> [What is required]: Please copy all the lines that follow, word for word.

> [Material provided]:
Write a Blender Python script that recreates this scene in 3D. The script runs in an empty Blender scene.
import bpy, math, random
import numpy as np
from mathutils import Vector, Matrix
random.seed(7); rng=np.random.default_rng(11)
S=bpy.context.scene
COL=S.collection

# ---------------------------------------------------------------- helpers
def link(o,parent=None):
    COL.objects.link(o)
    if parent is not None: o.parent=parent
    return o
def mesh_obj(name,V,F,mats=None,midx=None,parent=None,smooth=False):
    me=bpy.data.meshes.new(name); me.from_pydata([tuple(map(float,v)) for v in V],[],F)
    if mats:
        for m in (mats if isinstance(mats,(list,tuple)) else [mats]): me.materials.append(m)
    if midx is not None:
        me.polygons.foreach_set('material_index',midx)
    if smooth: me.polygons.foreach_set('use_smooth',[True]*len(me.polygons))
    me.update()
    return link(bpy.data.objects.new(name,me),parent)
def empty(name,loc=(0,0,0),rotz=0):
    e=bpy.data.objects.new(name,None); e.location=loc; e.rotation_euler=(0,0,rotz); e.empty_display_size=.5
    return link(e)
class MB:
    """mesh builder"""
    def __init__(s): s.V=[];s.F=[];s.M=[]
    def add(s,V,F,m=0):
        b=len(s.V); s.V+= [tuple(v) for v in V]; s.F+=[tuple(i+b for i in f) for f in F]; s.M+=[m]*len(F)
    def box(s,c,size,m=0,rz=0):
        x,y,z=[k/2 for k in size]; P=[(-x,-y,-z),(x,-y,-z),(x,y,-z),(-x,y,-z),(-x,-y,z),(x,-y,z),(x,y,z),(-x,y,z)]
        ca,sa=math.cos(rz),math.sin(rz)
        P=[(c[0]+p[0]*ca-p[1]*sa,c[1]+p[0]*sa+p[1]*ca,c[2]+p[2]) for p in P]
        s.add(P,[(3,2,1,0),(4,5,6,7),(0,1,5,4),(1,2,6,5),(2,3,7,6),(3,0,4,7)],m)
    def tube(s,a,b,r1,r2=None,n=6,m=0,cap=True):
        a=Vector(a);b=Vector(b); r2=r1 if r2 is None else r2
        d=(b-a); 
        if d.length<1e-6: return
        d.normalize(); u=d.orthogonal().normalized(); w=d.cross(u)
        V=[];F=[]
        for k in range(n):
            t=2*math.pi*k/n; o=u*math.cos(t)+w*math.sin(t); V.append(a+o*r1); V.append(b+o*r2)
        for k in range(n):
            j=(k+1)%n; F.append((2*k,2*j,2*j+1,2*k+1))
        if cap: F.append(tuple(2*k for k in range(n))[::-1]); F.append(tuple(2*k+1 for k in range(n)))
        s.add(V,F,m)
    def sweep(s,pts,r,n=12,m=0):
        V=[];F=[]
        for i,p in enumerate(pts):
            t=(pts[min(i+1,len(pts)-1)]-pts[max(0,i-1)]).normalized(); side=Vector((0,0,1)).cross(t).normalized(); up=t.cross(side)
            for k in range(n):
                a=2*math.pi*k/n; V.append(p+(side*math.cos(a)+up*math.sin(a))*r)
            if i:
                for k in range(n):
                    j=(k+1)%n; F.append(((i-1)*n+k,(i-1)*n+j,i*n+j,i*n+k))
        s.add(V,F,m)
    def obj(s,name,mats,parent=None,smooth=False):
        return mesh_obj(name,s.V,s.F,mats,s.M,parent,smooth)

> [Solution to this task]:
Write a Blender Python script that recreates this scene in 3D. The script runs in an empty Blender scene.
import bpy, math, random
import numpy as np
from mathutils import Vector, Matrix
random.seed(7); rng=np.random.default_rng(11)
S=bpy.context.scene
COL=S.collection

# ---------------------------------------------------------------- helpers
def link(o,parent=None):
    COL.objects.link(o)
    if parent is not None: o.parent=parent
    return o
def mesh_obj(name,V,F,mats=None,midx=None,parent=None,smooth=False):
    me=bpy.data.meshes.new(name); me.from_pydata([tuple(map(float,v)) for v in V],[],F)
    if mats:
        for m in (mats if isinstance(mats,(list,tuple)) else [mats]): me.materials.append(m)
    if midx is not None:
        me.polygons.foreach_set('material_index',midx)
    if smooth: me.polygons.foreach_set('use_smooth',[True]*len(me.polygons))
    me.update()
    return link(bpy.data.objects.new(name,me),parent)
def empty(name,loc=(0,0,0),rotz=0):
    e=bpy.data.objects.new(name,None); e.location=loc; e.rotation_euler=(0,0,rotz); e.empty_display_size=.5
    return link(e)
class MB:
    """mesh builder"""
    def __init__(s): s.V=[];s.F=[];s.M=[]
    def add(s,V,F,m=0):
        b=len(s.V); s.V+= [tuple(v) for v in V]; s.F+=[tuple(i+b for i in f) for f in F]; s.M+=[m]*len(F)
    def box(s,c,size,m=0,rz=0):
        x,y,z=[k/2 for k in size]; P=[(-x,-y,-z),(x,-y,-z),(x,y,-z),(-x,y,-z),(-x,-y,z),(x,-y,z),(x,y,z),(-x,y,z)]
        ca,sa=math.cos(rz),math.sin(rz)
        P=[(c[0]+p[0]*ca-p[1]*sa,c[1]+p[0]*sa+p[1]*ca,c[2]+p[2]) for p in P]
        s.add(P,[(3,2,1,0),(4,5,6,7),(0,1,5,4),(1,2,6,5),(2,3,7,6),(3,0,4,7)],m)
    def tube(s,a,b,r1,r2=None,n=6,m=0,cap=True):
        a=Vector(a);b=Vector(b); r2=r1 if r2 is None else r2
        d=(b-a); 
        if d.length<1e-6: return
        d.normalize(); u=d.orthogonal().normalized(); w=d.cross(u)
        V=[];F=[]
        for k in range(n):
            t=2*math.pi*k/n; o=u*math.cos(t)+w*math.sin(t); V.append(a+o*r1); V.append(b+o*r2)
        for k in range(n):
            j=(k+1)%n; F.append((2*k,2*j,2*j+1,2*k+1))
        if cap: F.append(tuple(2*k for k in range(n))[::-1]); F.append(tuple(2*k+1 for k in range(n)))
        s.add(V,F,m)
    def sweep(s,pts,r,n=12,m=0):
        V=[];F=[]
        for i,p in enumerate(pts):
            t=(pts[min(i+1,len(pts)-1)]-pts[max(0,i-1)]).normalized(); side=Vector((0,0,1)).cross(t).normalized(); up=t.cross(side)
            for k in range(n):
                a=2*math.pi*k/n; V.append(p+(side*math.cos(a)+up*math.sin(a))*r)
            if i:
                for k in range(n):
                    j=(k+1)%n; F.append(((i-1)*n+k,(i-1)*n+j,i*n+j,i*n+k))
        s.add(V,F,m)
    def obj(s,name,mats,parent=None,smooth=False):
        return mesh_obj(name,s.V,s.F,mats,s.M,parent,smooth)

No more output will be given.